When does America "forget" slavery? Well, ideally, we don't 'forget', but we do 'forgive'. Practically, however, we can't. Every time a cop thinks it'd be a good idea to treat a criminal suspect like a demon in DOOM Eternal, and it hits social media, we get a huge reminder of "oh, there's still people in this country who think it's OK to do this to black people".
[1] And yes, they still complain about it, too. It doesn't help that Japan's ruling LDP was run by a war crimes denialist for a decade and change.
[2] As in, "tolerate all except the intolerant." See also: the GNU General Public License.

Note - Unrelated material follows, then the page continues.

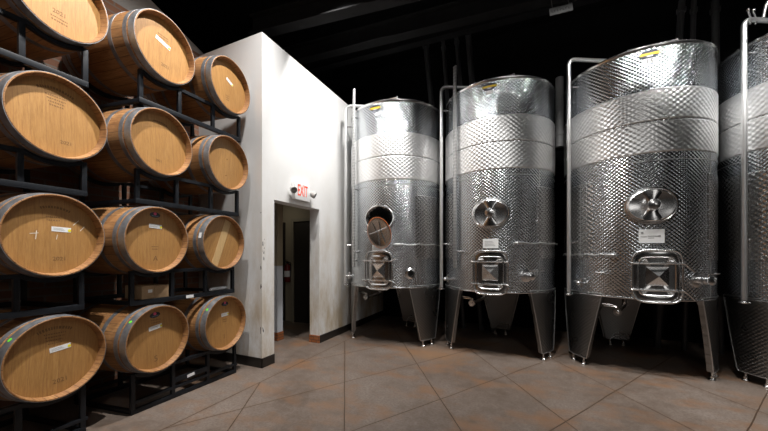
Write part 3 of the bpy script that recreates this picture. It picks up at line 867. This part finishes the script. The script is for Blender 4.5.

[3] I'd just like to interject for a moment. What you're referring to as Mormonism, is in fact, LDS/Mormonism, or as I've recently taken to calling it, LDS plus Mormonism. Mormonism is not an operating system unto itself, but rather another free component of a fully functioning LDS system made useful by the LDS Doctrine & Covenants, the Old & New Testaments, and the Pearl of Great Price comprising a full testament as defined by Jesus.
This sounds unreasonable. If Europe can forget about Germany messing with everyone some 80 years ago, then so can the US forget about slavery.
If there’s continuing trauma, it isn’t caused by what happened 100 years ago, it’s because it is still being perpetuated somehow.
That might be what you are trying to say, but I had to read it a few times to see it.